The crew comprise three Russians, two EU citizens and a Chinese national.
Alexander Smoleevskiy, Sukhrob Kamolov, Alexey Sitev, Diego Urbina, Romain Charles and Wang Yue all had to pass through a rigorous selection procedure to get on the programme, and their "departure" on the grounded spaceship last year drew wide international attention and curiosity.
For eight months, the group has worked together inside the closed facility which has no windows and a total interior volume of about 550 cubic metres (19,423 cubic feet).
The coming days will see Smoleevskiy, Urbina, and Wang enter a "descent module", from where they will have access to a further container that has been set up to look like the dusty terrain of Mars.
The trio will put on the type of spacesuit worn by real cosmonauts and simulate the sort of geological investigations future astronauts might pursue on the Red Planet one day. Three sorties are planned, with the first outing due to take place on 14 February.
A robot rover will assist the Mars walkers, and their activity will be overseen by Mission Control Moscow which normally deals with events on the ISS.
"They will go on to the surface two at a time, with one man staying behind in the landing module," explained Dr Zell.
"Working in their suits, they will have a drill to get below the surface; and they will do a virtual analysis of the samples the drill delivers to them. They will also take samples back to the module for further analysis."
Although the Mars500 experiment has not been able to simulate the constant weightlessness of a genuine eight-month journey through space, it has been able to introduce one important realism - that of a time delay in the communications between the crew and their ground controllers outside the modules.

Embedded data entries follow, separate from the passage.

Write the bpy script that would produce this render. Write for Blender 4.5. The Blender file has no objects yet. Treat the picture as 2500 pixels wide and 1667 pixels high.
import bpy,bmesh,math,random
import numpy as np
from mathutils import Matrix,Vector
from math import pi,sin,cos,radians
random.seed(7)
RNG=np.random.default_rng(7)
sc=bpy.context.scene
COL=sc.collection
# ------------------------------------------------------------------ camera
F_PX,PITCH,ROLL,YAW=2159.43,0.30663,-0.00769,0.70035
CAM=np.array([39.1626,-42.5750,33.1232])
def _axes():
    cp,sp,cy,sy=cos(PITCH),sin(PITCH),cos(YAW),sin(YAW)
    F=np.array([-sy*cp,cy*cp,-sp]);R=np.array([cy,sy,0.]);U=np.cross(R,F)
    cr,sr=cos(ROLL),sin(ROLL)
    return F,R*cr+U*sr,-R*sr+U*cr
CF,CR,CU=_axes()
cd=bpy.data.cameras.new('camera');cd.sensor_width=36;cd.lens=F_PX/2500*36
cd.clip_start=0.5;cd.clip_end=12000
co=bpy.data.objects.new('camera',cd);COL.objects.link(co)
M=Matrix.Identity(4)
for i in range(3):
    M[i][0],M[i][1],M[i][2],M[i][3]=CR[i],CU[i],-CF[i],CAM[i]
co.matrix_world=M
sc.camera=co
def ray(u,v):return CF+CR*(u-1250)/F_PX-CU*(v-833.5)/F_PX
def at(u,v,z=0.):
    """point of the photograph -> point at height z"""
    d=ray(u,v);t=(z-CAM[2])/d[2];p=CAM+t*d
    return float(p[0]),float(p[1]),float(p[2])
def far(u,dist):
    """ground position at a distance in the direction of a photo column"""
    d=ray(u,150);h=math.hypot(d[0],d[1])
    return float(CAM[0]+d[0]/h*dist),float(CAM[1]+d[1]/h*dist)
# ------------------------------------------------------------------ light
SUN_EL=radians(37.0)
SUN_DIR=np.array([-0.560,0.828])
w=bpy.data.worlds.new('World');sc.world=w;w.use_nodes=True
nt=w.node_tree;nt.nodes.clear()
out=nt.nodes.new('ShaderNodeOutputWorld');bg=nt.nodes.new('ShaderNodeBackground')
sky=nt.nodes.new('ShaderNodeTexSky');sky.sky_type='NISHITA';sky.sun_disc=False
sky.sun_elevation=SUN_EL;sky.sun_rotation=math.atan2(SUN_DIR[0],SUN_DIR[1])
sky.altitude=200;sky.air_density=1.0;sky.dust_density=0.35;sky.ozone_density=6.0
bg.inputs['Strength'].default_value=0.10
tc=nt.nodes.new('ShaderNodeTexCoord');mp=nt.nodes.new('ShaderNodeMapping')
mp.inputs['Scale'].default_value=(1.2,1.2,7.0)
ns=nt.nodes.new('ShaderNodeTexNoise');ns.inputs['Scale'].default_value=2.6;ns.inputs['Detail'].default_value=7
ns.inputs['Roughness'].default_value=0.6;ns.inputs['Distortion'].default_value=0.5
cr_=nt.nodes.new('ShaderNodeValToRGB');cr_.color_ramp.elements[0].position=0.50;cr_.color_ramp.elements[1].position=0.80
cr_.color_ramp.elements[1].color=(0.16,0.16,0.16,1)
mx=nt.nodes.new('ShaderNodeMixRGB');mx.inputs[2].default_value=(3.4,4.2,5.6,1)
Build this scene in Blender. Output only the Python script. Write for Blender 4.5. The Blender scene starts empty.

Messages take 20 minutes to pass between the two ends of the link, similar to the lag radio messages travelling the great distance between Mars and Earth would come up against.
This proved particularly testing last month when controllers deliberately - and without warning to the crew - cut the power to the modules. They even blew a small amount of smoke into the containers to give the men inside the sensation that they were dealing with a serious electrical failure.
"They spent almost a day without energy," Dr Zell said. "They had to work through their emergency procedures and analyse the situation. They didn't panic and they remembered their training."
Mars500 is so called because it simulates the duration of a possible human Mars mission in the future using conventional propulsion: 250 days for the trip to the Red Planet, 30 days on the Martian surface and 240 days for the return journey, totalling 520 days. (In reality, it would probably take a lot longer than this.)
The six men are due "back on Earth" in November.